When I got home I realized that I would have to sort my beans into two groups-- small and smaller.  I also realized that I'd have to cook some of them longer than others.  It was well worth the effort.  My final batch of Beans and Potatoes was better than any I'd eaten all summer.  Perhaps it was because I knew I wouldn't see my beloved Roman beans for another year, but I suspect it was because I paid extra attention to the cooking process and managed to produce a bowl of Beans and Potatoes that were indeed superior to my previous attempts.  Either way, they were delicious.
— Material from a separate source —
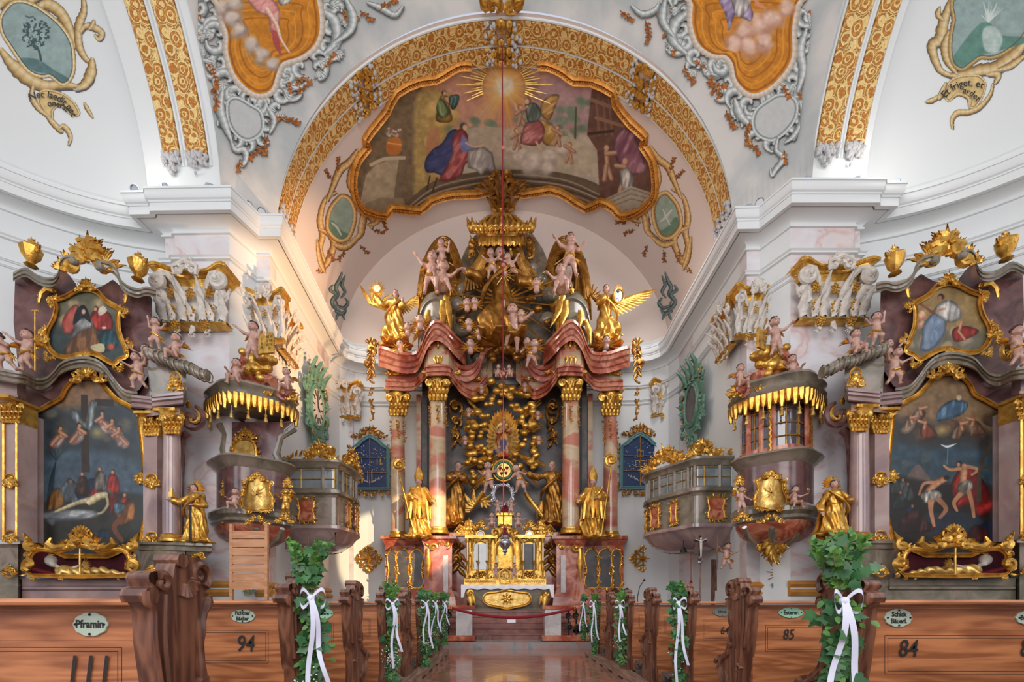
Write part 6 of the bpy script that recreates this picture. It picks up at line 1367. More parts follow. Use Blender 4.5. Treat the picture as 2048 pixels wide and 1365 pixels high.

My version of Louis Marchesano's recipe for "Beans and Potatoes", Nov. 3, 2011.

Beans and Potatoes
Based on a recipe by Louis Marchesano

  • 3 medium sized white rose or other waxy potato
  • 4 cups Roman or Calabrian beans
  • 2 cloves garlic, chopped or sent through a garlic press
  • 6 tablespoons extra virgin olive oil
  • Salt and pepper to taste
  • Chop potatoes in half and then into 1/2 inch thick slices (they should look like half moons).
  • Steam potatoes for approximately 7 minutes or until tender to the touch.
  • Add beans and steam for approximately 5 to 6 minutes, depending on size of beans.  When finished steaming, beans should be tender and potatoes should be falling apart.
  • Gently place beans and potatoes into a large bowl and add garlic, olive oil, salt and pepper.  Beans and potatoes may be served warm or cold.  Louis has been known to eat them for breakfast.